Laetitia L-H : En quoi la thèse de Pascale Cornut St-Pierre, primée en 2018, s’inscrit-elle dans les critères d’attribution du Prix ?
Jean-Denis Combrexelle : La thèse de Pascale Cornut St Pierre se situe dans cet esprit. Cette thèse est loin de se contenter d’une analyse juridique des instruments de la mondialisation que constituent les « swaps ». Elle démonte les mécanismes économiques, sociologiques voire psychologiques qui ont conduit des juristes de haut vol à construire des instruments d’une rare efficacité financière. Ces instruments se sont progressivement abstraits par leur complexité et leur spécificité des contraintes des droits nationaux. La démonstration est brillante, fort bien documentée tout en étant inquiétante dans la description des processus qui sont à l’œuvre. Alors que la thèse précédemment primée sur la catégorisation des corps empruntait beaucoup à l’histoire et à la philosophie, celle de l’année 2018 aborde avec courage, je serais presque tenté de dire avec culot, un monde où le juriste est souvent mal à l’aise, celui de l’économie et de la finance. La double culture canadienne et française de son auteur lui aura facilité une démarche qui est très originale.
Laetitia L-H : À titre personnel, que retenez-vous de plus marquant/intéressant dans ces travaux primés ?
Jean-Denis Combrexelle : Soulignons d’abord que la décision d’attribution du prix est une décision collective de l’ensemble du jury qui a travaillé d’arrache-pied dès le printemps 2018 en lisant et en confrontant attentivement de multiples thèses candidates. Je l’en remercie ainsi que les membres de la Mission de recherche Droit et Justice qui, de façon très professionnelle, ont organisé ce prix. A titre plus personnel, le monde des finances et des traders m’avait toujours paru comme un no man’s land pour le juriste que je suis.
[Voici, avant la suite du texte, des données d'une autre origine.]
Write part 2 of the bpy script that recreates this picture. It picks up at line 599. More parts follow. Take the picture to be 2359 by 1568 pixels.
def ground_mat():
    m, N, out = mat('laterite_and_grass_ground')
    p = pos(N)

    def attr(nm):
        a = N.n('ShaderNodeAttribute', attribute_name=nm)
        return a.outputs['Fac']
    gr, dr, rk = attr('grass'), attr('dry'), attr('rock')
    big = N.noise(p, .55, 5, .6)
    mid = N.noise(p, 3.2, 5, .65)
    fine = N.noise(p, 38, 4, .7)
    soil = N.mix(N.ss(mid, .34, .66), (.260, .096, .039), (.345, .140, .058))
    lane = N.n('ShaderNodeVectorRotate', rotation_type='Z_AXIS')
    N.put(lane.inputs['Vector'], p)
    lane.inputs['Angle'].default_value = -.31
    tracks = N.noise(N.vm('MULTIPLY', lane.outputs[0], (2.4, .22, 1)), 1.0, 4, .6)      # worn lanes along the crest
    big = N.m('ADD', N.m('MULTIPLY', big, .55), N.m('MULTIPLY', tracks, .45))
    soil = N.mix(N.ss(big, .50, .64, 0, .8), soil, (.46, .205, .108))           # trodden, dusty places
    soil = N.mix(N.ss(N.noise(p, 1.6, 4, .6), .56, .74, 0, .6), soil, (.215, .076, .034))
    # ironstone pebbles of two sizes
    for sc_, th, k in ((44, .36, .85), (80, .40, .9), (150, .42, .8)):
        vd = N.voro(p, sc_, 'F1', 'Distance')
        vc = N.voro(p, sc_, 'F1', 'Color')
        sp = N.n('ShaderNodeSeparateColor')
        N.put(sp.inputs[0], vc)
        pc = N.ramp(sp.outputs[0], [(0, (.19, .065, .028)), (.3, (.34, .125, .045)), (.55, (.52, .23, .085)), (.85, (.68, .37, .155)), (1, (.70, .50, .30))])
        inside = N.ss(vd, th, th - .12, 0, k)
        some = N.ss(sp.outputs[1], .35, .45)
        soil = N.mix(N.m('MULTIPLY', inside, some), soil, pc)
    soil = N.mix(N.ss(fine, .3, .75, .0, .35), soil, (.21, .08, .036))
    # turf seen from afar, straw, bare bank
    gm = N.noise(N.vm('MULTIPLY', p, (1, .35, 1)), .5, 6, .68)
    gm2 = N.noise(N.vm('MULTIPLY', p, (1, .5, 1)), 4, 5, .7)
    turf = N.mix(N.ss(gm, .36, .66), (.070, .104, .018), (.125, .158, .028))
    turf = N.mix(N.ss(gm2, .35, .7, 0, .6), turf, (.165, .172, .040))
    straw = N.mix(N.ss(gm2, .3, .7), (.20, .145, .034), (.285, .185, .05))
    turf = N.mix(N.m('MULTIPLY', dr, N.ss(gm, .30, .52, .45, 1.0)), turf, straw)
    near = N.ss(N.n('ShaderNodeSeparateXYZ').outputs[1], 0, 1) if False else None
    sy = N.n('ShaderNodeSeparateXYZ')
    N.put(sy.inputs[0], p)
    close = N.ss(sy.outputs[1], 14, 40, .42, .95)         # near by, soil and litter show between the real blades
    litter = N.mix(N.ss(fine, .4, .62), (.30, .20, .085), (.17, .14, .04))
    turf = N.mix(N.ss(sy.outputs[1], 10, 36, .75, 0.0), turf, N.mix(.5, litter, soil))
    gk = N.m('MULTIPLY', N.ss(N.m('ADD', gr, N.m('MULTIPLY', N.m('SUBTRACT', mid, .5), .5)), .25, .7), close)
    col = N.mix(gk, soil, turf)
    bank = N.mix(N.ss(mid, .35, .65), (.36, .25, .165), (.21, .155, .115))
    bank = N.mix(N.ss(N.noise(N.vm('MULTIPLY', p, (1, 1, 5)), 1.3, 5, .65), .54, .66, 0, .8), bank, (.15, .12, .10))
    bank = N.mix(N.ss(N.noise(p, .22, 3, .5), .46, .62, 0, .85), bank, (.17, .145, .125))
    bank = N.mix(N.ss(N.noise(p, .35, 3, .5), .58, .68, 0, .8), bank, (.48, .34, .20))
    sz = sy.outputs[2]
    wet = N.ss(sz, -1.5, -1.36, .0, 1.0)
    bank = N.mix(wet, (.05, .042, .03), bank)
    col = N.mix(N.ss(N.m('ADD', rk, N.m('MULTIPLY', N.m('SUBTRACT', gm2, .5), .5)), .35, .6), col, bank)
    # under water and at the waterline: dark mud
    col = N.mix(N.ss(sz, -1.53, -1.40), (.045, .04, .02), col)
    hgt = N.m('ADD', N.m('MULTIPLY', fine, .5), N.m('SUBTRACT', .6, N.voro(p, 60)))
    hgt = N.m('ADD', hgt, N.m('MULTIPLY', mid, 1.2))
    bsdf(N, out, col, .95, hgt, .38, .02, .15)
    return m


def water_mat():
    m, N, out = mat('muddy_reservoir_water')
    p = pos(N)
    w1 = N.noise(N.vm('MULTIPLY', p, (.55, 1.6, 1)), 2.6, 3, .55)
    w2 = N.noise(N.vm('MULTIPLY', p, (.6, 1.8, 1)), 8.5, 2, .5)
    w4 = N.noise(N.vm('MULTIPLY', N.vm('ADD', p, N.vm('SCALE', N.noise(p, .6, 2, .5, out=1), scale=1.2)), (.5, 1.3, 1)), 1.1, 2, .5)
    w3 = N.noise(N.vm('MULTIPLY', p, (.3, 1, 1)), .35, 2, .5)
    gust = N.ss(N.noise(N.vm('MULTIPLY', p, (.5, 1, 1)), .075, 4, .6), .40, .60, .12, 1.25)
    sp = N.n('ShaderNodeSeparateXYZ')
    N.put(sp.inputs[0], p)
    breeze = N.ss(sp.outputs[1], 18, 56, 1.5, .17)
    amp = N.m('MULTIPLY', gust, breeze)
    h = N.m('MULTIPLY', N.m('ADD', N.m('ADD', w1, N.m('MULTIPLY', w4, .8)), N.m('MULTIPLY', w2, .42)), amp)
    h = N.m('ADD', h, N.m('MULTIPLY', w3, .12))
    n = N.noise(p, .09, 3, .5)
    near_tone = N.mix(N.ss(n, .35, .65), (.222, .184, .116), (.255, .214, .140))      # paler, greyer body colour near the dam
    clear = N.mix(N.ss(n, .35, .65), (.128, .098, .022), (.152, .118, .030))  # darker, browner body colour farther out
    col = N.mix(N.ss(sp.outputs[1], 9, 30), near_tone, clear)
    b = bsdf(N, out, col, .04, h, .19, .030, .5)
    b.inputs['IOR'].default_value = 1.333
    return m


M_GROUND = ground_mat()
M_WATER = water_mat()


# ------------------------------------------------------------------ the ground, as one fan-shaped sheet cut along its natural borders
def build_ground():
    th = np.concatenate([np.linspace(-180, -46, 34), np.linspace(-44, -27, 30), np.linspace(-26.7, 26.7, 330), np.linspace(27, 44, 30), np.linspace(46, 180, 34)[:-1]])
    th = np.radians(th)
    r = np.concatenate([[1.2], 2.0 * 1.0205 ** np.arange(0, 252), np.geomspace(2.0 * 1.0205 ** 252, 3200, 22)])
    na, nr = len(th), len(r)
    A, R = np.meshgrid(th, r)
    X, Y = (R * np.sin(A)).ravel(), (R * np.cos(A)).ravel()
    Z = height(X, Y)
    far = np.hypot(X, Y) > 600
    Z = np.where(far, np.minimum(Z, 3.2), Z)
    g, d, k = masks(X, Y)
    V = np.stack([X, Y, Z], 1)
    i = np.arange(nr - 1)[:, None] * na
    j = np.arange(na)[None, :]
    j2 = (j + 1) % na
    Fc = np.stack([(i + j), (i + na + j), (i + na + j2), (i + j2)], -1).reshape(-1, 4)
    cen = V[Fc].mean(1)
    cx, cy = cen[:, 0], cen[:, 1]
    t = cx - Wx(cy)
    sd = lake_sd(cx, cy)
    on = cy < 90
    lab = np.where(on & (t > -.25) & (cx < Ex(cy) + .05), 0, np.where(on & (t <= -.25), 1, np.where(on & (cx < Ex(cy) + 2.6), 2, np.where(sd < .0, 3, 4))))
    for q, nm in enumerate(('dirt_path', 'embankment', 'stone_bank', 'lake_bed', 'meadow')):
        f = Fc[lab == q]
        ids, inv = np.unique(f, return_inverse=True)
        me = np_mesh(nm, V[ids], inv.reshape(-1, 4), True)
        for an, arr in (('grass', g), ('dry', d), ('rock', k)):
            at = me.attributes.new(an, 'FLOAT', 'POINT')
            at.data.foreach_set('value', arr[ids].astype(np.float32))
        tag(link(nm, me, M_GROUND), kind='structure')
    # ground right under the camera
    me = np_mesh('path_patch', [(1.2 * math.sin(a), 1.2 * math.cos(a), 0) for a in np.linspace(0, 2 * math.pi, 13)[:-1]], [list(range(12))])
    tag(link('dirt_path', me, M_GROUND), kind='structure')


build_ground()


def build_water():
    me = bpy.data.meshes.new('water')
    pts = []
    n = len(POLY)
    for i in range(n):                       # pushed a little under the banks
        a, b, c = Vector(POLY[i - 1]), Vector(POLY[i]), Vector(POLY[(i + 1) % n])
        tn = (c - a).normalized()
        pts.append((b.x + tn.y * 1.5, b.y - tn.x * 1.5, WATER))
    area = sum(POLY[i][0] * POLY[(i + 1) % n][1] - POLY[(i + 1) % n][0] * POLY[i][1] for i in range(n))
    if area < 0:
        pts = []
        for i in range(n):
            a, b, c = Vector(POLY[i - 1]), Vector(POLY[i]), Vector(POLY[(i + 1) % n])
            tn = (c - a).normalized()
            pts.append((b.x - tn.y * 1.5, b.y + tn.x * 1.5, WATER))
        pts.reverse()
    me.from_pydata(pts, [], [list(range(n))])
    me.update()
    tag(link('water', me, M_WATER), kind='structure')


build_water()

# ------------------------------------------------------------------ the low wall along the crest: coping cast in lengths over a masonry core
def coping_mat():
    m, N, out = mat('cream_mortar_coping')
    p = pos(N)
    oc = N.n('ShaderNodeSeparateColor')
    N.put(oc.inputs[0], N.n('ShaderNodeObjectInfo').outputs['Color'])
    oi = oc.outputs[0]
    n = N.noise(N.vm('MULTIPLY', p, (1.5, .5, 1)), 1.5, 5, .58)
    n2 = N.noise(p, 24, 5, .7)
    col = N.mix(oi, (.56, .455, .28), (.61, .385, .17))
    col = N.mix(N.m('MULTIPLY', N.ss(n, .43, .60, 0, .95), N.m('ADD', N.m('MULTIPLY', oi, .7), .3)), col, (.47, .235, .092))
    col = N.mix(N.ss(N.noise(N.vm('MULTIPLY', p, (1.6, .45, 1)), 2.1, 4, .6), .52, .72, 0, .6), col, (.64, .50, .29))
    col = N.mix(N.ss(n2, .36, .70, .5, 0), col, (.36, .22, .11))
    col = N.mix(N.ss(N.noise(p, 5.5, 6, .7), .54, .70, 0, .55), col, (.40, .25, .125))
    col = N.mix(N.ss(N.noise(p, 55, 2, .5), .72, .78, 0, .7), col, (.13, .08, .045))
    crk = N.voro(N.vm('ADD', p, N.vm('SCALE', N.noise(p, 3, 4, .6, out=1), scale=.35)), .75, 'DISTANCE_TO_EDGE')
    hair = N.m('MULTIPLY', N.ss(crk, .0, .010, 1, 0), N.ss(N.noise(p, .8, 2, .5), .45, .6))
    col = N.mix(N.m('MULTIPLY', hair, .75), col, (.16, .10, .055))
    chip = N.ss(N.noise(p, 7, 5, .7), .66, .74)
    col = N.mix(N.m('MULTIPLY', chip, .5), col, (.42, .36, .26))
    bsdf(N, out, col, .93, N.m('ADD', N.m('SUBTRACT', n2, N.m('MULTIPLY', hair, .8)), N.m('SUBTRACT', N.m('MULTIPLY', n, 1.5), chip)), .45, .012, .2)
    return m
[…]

Je discernais mal dans la complexité et la sophistication inouïe des outils, dans lesquels l’intelligence artificielle prenait une place grandissante, où était le droit. Je croyais naïvement que le droit avait disparu de ce monde et que l’absence de contestation le rendait finalement peu nécessaire. La thèse primée replace le droit et les juristes au centre de ce monde fermé dans ses process mais oh combien ouvert dans ses effets sur l’extérieur. J’ai aussi découvert que n’était pas en cause l’habituelle lutte d’influence entre droit anglo-saxon et droit continental mais la construction d’un troisième droit. La thèse m’amène à un thème qui m’est cher qui est celui de la responsabilité historique et politique du juriste. Le droit n’est pas une pure et neutre technique. Les juristes peuvent en faire un instrument du pire ou du meilleur. A cet égard je trouve particulièrement pertinent que l’on prenne soin de dépasser les concepts juridiques abstraits pour voir enfin derrière les apparences, comme dans la caverne de Platon, les juristes avec leurs convictions, leurs préjugés et leur capacité, contestable, de construire, sans contrôle démocratique, des cathédrales.